4-La préoccupation de l’accès à la procédure d’asile n’est pas propre à la France et il faut rapprocher l’ordonnance du juge des référés du TA de Paris d’une décision du 20 décembre 2018 par laquelle le Conseil d’État belge a suspendu, à la demande d’associations, les effets d’un quota de demandes d’asile plafonné à 50/60 par jour.

Selon un raisonnement similaire, il a jugé qu’il y avait urgence compte tenu des risques auxquels sont exposés les demandeurs d’asile et que l’instauration d’un quota constituait une barrière à l’exercice effectif d’un droit fondamental.

Le Conseil d’État s’est en particulier référé à l’article 7 de la directive relative à des procédures communes pour l’octroi et le retrait de la protection internationale qui prévoit que toute personne majeure jouissant de la capacité juridique a le droit de présenter une demande de protection internationale en son nom ou au nom des personnes dont il a la charge, dont les enfants mineurs. Il a donc suspendu avec effet immédiat ce quota qui de manière déraisonnable rendait difficile l’accès effectif à la procédure d’asile.

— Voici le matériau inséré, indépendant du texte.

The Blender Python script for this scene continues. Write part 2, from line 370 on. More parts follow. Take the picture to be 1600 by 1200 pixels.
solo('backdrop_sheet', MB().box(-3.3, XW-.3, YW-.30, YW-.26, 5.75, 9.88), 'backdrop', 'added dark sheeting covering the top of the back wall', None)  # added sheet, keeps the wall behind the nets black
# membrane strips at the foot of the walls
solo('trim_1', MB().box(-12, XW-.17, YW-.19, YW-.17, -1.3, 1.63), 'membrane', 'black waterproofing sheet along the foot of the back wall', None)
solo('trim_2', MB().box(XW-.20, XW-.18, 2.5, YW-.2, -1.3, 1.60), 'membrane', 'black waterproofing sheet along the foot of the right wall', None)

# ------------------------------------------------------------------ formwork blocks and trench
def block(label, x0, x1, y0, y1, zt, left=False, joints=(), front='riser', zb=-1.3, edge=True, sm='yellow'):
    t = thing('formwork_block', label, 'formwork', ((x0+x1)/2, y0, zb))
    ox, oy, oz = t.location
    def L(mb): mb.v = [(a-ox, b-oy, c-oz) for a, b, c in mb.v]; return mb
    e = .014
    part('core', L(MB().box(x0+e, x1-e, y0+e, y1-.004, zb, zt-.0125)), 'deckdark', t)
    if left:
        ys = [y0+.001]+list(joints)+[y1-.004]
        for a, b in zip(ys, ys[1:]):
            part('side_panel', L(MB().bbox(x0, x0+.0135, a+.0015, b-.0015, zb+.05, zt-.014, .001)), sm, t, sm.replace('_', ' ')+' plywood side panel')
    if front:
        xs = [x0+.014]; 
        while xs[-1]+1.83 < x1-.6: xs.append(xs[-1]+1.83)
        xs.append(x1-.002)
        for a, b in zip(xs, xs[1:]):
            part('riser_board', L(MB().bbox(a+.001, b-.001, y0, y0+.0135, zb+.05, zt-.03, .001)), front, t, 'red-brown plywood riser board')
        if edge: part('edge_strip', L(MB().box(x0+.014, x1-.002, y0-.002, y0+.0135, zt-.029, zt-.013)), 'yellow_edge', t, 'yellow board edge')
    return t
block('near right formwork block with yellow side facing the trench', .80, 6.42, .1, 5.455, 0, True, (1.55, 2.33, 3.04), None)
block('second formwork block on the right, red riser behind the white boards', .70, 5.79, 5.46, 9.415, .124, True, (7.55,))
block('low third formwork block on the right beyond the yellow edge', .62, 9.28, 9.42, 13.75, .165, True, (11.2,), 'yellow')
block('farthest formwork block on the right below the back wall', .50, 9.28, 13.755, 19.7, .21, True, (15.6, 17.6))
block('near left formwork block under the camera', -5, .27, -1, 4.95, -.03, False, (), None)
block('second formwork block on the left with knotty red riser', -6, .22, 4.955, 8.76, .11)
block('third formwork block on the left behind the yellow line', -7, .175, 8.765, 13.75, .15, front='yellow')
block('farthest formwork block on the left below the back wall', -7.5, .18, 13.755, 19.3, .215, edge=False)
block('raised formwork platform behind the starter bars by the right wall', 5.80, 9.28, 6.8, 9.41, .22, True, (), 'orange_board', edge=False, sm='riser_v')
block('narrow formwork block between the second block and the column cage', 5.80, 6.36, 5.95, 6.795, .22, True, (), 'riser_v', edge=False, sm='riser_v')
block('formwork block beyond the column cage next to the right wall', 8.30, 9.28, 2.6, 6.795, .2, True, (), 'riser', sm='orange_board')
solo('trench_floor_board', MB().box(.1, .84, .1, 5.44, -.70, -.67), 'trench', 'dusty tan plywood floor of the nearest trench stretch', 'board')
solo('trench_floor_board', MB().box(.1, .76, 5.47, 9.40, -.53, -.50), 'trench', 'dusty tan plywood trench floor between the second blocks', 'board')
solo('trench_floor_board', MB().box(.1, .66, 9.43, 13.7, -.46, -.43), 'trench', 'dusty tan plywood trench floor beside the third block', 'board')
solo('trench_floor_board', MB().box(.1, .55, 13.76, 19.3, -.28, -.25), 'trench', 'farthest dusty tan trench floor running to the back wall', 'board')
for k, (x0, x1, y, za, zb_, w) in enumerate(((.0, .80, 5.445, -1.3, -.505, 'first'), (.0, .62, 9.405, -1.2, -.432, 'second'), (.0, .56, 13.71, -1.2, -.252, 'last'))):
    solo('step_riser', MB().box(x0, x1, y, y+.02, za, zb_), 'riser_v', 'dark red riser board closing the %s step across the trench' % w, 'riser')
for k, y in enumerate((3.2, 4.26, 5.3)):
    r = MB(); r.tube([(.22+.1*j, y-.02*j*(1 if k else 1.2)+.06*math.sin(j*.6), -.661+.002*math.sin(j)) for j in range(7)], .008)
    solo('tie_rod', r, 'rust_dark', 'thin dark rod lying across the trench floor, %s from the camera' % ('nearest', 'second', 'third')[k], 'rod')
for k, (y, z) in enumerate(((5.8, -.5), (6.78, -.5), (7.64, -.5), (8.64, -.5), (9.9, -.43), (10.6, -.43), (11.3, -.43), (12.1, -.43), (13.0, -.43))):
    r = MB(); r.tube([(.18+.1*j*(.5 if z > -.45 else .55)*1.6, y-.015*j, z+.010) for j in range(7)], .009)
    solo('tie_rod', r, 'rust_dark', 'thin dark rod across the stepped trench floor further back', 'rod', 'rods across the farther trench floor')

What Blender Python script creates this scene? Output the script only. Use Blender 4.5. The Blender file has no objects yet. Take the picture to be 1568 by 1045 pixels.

5-Ces deux décisions sont importantes car elles montrent bien que, dans le contexte postérieur à la « crise de 2015 », qui est maintenant derrière nous, les États-membres de l’Union européenne continuent à adopter des mesures restrictives, qui portent aussi sur l’accès à la procédure d’asile. Étant incompatibles avec le droit européen, les associations ont raison de les faire censurer par les juges et ces derniers ont également raison d’utiliser leurs pouvoirs d’urgence pour en suspendre immédiatement l’application.